## Supplied data
• • • •

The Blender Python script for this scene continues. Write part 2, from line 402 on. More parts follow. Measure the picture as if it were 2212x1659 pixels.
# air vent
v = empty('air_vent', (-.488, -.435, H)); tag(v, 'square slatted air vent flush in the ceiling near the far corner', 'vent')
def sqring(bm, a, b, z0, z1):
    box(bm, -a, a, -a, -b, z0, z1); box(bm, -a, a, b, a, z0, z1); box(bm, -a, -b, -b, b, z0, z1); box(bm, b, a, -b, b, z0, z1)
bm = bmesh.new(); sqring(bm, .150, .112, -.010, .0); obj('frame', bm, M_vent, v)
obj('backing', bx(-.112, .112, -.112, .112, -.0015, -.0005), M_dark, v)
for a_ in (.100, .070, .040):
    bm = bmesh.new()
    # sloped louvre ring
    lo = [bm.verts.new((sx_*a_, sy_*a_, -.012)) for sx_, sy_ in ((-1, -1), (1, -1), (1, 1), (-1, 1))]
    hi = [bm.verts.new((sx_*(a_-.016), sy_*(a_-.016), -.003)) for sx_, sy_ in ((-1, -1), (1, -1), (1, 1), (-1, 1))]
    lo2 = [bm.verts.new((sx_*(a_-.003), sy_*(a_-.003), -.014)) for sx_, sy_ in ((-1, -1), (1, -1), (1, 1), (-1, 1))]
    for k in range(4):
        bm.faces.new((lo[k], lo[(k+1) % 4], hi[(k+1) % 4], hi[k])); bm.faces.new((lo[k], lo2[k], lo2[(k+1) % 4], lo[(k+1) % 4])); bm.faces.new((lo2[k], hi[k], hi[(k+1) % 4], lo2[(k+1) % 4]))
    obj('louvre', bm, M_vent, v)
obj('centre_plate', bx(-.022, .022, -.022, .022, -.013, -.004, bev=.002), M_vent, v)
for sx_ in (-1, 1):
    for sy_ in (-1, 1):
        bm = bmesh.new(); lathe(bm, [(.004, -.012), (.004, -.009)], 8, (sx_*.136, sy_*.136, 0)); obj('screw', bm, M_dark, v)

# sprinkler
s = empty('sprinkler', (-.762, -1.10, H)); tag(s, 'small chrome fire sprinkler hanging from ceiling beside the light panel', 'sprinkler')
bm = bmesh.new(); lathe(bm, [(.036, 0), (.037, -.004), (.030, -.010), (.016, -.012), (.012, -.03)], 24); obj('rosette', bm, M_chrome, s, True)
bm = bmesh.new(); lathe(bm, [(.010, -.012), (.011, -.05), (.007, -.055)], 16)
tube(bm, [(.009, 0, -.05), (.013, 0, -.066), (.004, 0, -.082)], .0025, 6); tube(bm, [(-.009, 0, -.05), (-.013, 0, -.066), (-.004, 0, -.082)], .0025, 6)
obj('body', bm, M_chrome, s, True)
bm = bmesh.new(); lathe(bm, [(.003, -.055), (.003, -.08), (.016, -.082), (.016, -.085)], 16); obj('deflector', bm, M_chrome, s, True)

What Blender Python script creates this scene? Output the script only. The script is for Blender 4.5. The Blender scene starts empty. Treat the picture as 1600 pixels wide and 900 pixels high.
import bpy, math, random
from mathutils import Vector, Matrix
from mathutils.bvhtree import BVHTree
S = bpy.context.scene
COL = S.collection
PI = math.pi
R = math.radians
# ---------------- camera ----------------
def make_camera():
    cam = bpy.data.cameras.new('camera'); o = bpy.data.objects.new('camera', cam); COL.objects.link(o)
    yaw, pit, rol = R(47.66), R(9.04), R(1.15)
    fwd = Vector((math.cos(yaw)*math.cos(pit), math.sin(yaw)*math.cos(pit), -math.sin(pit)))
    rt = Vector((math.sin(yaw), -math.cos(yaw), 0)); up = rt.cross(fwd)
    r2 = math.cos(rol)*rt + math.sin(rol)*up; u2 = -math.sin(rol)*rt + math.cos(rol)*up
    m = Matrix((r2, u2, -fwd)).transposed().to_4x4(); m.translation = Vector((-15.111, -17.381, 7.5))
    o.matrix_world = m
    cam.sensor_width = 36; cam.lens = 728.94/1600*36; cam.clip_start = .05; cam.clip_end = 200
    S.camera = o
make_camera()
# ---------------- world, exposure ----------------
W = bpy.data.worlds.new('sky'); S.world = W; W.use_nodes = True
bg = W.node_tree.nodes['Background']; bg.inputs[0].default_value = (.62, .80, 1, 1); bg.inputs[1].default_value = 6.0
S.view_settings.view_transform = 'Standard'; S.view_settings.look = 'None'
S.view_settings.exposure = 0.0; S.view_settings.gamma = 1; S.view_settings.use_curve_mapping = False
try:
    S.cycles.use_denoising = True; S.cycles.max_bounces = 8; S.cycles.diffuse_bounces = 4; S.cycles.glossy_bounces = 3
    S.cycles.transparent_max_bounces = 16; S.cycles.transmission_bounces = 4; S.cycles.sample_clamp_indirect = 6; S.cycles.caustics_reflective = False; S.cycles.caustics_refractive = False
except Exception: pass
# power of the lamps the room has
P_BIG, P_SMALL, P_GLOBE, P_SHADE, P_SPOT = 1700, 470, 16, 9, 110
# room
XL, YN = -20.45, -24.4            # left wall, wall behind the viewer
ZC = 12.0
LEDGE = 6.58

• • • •

## The problem
Each line must be given again exactly as written above.

## Solution below
The Blender Python script for this scene continues. Write part 2, from line 402 on. More parts follow. Measure the picture as if it were 2212x1659 pixels.
# air vent
v = empty('air_vent', (-.488, -.435, H)); tag(v, 'square slatted air vent flush in the ceiling near the far corner', 'vent')
def sqring(bm, a, b, z0, z1):
    box(bm, -a, a, -a, -b, z0, z1); box(bm, -a, a, b, a, z0, z1); box(bm, -a, -b, -b, b, z0, z1); box(bm, b, a, -b, b, z0, z1)
bm = bmesh.new(); sqring(bm, .150, .112, -.010, .0); obj('frame', bm, M_vent, v)
obj('backing', bx(-.112, .112, -.112, .112, -.0015, -.0005), M_dark, v)
for a_ in (.100, .070, .040):
    bm = bmesh.new()
    # sloped louvre ring
    lo = [bm.verts.new((sx_*a_, sy_*a_, -.012)) for sx_, sy_ in ((-1, -1), (1, -1), (1, 1), (-1, 1))]
    hi = [bm.verts.new((sx_*(a_-.016), sy_*(a_-.016), -.003)) for sx_, sy_ in ((-1, -1), (1, -1), (1, 1), (-1, 1))]
    lo2 = [bm.verts.new((sx_*(a_-.003), sy_*(a_-.003), -.014)) for sx_, sy_ in ((-1, -1), (1, -1), (1, 1), (-1, 1))]
    for k in range(4):
        bm.faces.new((lo[k], lo[(k+1) % 4], hi[(k+1) % 4], hi[k])); bm.faces.new((lo[k], lo2[k], lo2[(k+1) % 4], lo[(k+1) % 4])); bm.faces.new((lo2[k], hi[k], hi[(k+1) % 4], lo2[(k+1) % 4]))
    obj('louvre', bm, M_vent, v)
obj('centre_plate', bx(-.022, .022, -.022, .022, -.013, -.004, bev=.002), M_vent, v)
for sx_ in (-1, 1):
    for sy_ in (-1, 1):
        bm = bmesh.new(); lathe(bm, [(.004, -.012), (.004, -.009)], 8, (sx_*.136, sy_*.136, 0)); obj('screw', bm, M_dark, v)

# sprinkler
s = empty('sprinkler', (-.762, -1.10, H)); tag(s, 'small chrome fire sprinkler hanging from ceiling beside the light panel', 'sprinkler')
bm = bmesh.new(); lathe(bm, [(.036, 0), (.037, -.004), (.030, -.010), (.016, -.012), (.012, -.03)], 24); obj('rosette', bm, M_chrome, s, True)
bm = bmesh.new(); lathe(bm, [(.010, -.012), (.011, -.05), (.007, -.055)], 16)
tube(bm, [(.009, 0, -.05), (.013, 0, -.066), (.004, 0, -.082)], .0025, 6); tube(bm, [(-.009, 0, -.05), (-.013, 0, -.066), (-.004, 0, -.082)], .0025, 6)
obj('body', bm, M_chrome, s, True)
bm = bmesh.new(); lathe(bm, [(.003, -.055), (.003, -.08), (.016, -.082), (.016, -.085)], 16); obj('deflector', bm, M_chrome, s, True)

What Blender Python script creates this scene? Output the script only. The script is for Blender 4.5. The Blender scene starts empty. Treat the picture as 1600 pixels wide and 900 pixels high.
import bpy, math, random
from mathutils import Vector, Matrix
from mathutils.bvhtree import BVHTree
S = bpy.context.scene
COL = S.collection
PI = math.pi
R = math.radians
# ---------------- camera ----------------
def make_camera():
    cam = bpy.data.cameras.new('camera'); o = bpy.data.objects.new('camera', cam); COL.objects.link(o)
    yaw, pit, rol = R(47.66), R(9.04), R(1.15)
    fwd = Vector((math.cos(yaw)*math.cos(pit), math.sin(yaw)*math.cos(pit), -math.sin(pit)))
    rt = Vector((math.sin(yaw), -math.cos(yaw), 0)); up = rt.cross(fwd)
    r2 = math.cos(rol)*rt + math.sin(rol)*up; u2 = -math.sin(rol)*rt + math.cos(rol)*up
    m = Matrix((r2, u2, -fwd)).transposed().to_4x4(); m.translation = Vector((-15.111, -17.381, 7.5))
    o.matrix_world = m
    cam.sensor_width = 36; cam.lens = 728.94/1600*36; cam.clip_start = .05; cam.clip_end = 200
    S.camera = o
make_camera()
# ---------------- world, exposure ----------------
W = bpy.data.worlds.new('sky'); S.world = W; W.use_nodes = True
bg = W.node_tree.nodes['Background']; bg.inputs[0].default_value = (.62, .80, 1, 1); bg.inputs[1].default_value = 6.0
S.view_settings.view_transform = 'Standard'; S.view_settings.look = 'None'
S.view_settings.exposure = 0.0; S.view_settings.gamma = 1; S.view_settings.use_curve_mapping = False
try:
    S.cycles.use_denoising = True; S.cycles.max_bounces = 8; S.cycles.diffuse_bounces = 4; S.cycles.glossy_bounces = 3
    S.cycles.transparent_max_bounces = 16; S.cycles.transmission_bounces = 4; S.cycles.sample_clamp_indirect = 6; S.cycles.caustics_reflective = False; S.cycles.caustics_refractive = False
except Exception: pass
# power of the lamps the room has
P_BIG, P_SMALL, P_GLOBE, P_SHADE, P_SPOT = 1700, 470, 16, 9, 110
# room
XL, YN = -20.45, -24.4            # left wall, wall behind the viewer
ZC = 12.0
LEDGE = 6.58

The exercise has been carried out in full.